++++ Provided data

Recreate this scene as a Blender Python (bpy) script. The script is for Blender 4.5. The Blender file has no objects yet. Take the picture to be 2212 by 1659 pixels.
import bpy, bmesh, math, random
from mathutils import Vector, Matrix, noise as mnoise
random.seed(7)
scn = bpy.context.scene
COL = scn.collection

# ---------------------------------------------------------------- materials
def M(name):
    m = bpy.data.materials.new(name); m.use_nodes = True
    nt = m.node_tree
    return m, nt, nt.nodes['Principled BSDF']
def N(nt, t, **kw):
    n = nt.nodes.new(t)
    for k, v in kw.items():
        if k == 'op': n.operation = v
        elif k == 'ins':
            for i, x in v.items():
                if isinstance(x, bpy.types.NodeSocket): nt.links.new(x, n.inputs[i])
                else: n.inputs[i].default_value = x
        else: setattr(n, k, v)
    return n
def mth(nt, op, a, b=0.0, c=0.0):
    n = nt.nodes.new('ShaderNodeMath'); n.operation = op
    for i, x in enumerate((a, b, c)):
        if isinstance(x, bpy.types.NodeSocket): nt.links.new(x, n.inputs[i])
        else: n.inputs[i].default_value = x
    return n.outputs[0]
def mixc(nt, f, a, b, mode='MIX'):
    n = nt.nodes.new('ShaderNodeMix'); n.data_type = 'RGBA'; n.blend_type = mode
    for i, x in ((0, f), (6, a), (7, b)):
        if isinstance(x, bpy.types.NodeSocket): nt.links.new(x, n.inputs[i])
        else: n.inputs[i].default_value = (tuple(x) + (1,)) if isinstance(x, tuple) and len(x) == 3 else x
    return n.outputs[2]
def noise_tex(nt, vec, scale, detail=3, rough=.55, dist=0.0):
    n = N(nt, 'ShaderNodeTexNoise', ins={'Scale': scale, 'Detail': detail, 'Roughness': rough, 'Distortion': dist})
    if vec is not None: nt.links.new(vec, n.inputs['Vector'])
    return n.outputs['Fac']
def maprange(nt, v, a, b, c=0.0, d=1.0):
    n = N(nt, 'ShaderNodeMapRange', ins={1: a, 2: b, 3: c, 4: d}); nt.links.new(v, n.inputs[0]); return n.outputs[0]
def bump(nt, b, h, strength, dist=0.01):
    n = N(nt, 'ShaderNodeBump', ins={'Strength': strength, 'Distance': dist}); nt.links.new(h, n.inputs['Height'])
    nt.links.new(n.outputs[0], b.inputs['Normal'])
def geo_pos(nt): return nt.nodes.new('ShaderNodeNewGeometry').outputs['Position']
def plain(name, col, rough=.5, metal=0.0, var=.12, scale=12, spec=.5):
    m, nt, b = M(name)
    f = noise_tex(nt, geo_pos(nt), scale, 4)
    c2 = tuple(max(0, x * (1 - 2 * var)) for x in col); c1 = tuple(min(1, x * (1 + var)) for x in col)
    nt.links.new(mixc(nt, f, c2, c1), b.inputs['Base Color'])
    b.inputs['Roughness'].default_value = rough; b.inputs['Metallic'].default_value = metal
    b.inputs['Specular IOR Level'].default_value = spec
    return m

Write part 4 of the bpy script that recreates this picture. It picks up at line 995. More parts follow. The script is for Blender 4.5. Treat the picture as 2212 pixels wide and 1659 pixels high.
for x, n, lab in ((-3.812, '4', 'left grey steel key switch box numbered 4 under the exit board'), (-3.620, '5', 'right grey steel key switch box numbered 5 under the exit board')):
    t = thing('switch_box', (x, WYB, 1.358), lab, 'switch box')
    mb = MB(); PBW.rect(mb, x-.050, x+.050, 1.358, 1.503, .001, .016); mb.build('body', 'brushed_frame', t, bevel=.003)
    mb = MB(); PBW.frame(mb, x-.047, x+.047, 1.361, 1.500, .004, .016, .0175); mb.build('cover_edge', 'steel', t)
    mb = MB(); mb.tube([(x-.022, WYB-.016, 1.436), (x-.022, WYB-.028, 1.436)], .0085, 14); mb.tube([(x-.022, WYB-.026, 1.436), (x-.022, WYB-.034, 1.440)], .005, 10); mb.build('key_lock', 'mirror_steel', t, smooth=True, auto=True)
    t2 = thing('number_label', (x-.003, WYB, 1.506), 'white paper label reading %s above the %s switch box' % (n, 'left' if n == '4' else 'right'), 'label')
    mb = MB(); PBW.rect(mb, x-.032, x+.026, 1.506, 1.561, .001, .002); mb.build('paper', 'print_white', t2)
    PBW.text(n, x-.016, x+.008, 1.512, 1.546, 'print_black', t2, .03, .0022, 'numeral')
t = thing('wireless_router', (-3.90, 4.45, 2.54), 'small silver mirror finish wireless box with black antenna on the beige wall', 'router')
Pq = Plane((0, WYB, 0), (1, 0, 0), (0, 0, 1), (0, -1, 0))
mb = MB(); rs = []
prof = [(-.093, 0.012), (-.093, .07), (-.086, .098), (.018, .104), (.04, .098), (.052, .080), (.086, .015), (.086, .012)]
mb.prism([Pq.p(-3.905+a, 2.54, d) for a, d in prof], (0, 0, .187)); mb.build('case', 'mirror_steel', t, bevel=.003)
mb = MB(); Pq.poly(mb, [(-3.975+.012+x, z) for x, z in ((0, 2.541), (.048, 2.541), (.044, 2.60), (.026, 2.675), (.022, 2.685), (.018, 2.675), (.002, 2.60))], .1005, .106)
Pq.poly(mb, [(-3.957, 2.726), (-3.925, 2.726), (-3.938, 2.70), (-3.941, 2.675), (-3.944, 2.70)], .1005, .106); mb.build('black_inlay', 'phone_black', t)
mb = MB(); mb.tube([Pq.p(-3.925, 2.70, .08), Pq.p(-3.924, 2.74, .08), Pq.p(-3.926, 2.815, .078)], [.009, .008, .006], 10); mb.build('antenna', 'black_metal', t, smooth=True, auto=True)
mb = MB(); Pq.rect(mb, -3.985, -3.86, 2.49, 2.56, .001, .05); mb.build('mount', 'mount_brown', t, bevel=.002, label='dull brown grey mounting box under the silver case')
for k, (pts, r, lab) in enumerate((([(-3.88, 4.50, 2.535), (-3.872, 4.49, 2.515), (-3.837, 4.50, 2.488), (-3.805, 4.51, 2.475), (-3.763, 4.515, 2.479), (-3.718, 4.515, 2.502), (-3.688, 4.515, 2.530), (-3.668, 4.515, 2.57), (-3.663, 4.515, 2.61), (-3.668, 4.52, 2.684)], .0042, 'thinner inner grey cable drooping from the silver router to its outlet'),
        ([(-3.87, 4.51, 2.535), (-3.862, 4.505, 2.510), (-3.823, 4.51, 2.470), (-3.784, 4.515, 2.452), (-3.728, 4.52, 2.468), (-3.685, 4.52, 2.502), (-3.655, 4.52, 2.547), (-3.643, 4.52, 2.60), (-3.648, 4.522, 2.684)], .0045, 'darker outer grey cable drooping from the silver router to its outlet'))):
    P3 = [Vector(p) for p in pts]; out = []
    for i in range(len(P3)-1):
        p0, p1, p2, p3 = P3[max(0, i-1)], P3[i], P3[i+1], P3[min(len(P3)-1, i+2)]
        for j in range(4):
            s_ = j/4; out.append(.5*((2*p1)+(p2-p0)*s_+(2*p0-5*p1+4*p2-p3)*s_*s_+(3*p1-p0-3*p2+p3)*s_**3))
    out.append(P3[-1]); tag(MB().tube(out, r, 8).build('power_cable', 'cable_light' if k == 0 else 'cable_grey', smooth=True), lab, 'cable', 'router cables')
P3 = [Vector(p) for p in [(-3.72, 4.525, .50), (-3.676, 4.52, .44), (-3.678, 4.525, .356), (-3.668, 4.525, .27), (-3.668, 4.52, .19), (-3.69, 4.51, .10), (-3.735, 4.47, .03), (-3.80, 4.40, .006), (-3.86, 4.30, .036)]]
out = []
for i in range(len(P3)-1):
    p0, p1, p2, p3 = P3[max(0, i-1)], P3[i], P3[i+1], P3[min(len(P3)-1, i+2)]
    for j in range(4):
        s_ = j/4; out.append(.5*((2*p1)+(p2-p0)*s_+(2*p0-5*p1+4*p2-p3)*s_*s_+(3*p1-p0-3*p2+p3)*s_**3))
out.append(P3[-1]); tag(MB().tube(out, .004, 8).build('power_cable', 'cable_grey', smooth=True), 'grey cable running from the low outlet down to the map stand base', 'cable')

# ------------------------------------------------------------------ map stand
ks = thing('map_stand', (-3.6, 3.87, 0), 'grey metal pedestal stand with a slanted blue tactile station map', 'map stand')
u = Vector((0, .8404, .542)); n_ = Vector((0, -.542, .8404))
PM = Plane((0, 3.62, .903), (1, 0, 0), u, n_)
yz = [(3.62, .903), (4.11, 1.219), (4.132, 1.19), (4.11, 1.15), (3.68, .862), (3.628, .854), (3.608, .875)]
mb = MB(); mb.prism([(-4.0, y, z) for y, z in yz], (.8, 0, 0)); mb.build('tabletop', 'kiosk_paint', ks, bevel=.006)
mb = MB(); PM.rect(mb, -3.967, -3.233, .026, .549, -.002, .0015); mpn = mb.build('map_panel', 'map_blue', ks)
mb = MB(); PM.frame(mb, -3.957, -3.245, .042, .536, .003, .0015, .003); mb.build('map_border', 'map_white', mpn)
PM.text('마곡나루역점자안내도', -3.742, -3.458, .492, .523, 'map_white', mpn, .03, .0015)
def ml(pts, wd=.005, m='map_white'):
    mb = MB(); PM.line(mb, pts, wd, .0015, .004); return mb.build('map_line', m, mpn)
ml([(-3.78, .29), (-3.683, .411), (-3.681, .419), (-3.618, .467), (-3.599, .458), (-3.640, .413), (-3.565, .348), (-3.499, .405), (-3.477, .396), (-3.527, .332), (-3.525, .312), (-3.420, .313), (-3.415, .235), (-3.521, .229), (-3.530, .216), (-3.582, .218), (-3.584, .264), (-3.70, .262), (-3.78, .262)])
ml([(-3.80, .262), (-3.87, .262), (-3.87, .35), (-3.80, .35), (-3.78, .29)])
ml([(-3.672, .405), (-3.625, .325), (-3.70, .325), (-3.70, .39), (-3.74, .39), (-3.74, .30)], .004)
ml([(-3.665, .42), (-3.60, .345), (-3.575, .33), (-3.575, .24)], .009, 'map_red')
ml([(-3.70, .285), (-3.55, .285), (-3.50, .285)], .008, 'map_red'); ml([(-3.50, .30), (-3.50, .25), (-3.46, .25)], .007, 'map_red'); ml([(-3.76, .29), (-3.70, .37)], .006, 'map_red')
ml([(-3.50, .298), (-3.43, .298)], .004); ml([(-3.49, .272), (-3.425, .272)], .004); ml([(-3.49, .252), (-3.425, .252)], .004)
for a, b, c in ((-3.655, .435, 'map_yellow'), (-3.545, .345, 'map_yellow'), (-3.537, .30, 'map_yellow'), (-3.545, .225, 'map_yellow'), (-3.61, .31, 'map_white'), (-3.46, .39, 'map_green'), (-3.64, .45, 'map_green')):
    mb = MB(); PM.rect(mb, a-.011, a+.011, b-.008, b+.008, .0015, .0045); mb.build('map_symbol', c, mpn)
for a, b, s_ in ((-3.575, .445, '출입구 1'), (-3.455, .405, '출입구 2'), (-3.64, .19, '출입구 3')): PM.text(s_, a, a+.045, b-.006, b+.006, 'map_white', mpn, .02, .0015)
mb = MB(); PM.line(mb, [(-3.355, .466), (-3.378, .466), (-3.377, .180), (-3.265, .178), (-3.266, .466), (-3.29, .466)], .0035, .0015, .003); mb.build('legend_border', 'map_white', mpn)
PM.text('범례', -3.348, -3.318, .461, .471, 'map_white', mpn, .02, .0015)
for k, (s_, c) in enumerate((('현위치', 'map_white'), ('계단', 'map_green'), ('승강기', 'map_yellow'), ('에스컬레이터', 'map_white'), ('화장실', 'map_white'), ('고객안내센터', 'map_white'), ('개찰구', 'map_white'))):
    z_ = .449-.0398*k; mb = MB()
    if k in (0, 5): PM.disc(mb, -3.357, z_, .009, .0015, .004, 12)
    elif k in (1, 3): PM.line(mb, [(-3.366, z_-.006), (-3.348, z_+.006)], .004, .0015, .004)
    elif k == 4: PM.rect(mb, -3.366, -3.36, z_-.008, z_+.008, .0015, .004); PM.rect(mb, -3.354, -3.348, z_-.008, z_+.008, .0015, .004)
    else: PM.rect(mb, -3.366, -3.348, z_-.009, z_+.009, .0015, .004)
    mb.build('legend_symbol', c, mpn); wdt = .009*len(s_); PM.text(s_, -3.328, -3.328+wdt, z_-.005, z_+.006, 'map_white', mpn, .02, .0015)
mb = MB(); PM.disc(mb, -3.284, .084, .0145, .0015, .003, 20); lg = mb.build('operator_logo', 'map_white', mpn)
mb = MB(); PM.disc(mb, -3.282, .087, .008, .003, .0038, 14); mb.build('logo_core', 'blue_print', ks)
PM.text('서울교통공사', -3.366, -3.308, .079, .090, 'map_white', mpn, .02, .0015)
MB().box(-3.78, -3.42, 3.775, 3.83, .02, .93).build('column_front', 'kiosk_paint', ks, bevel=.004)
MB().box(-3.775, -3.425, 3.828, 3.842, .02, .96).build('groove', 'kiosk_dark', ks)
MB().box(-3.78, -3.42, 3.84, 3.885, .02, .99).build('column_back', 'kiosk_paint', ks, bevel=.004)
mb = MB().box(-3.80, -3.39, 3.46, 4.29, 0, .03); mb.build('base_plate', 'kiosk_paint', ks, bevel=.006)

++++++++

● What is asked: Lines that hold the word "picture" are the ones to return, every one of them.

● Task output:
Recreate this scene as a Blender Python (bpy) script. The script is for Blender 4.5. The Blender file has no objects yet. Take the picture to be 2212 by 1659 pixels.
Write part 4 of the bpy script that recreates this picture. It picks up at line 995. More parts follow. The script is for Blender 4.5. Treat the picture as 2212 pixels wide and 1659 pixels high.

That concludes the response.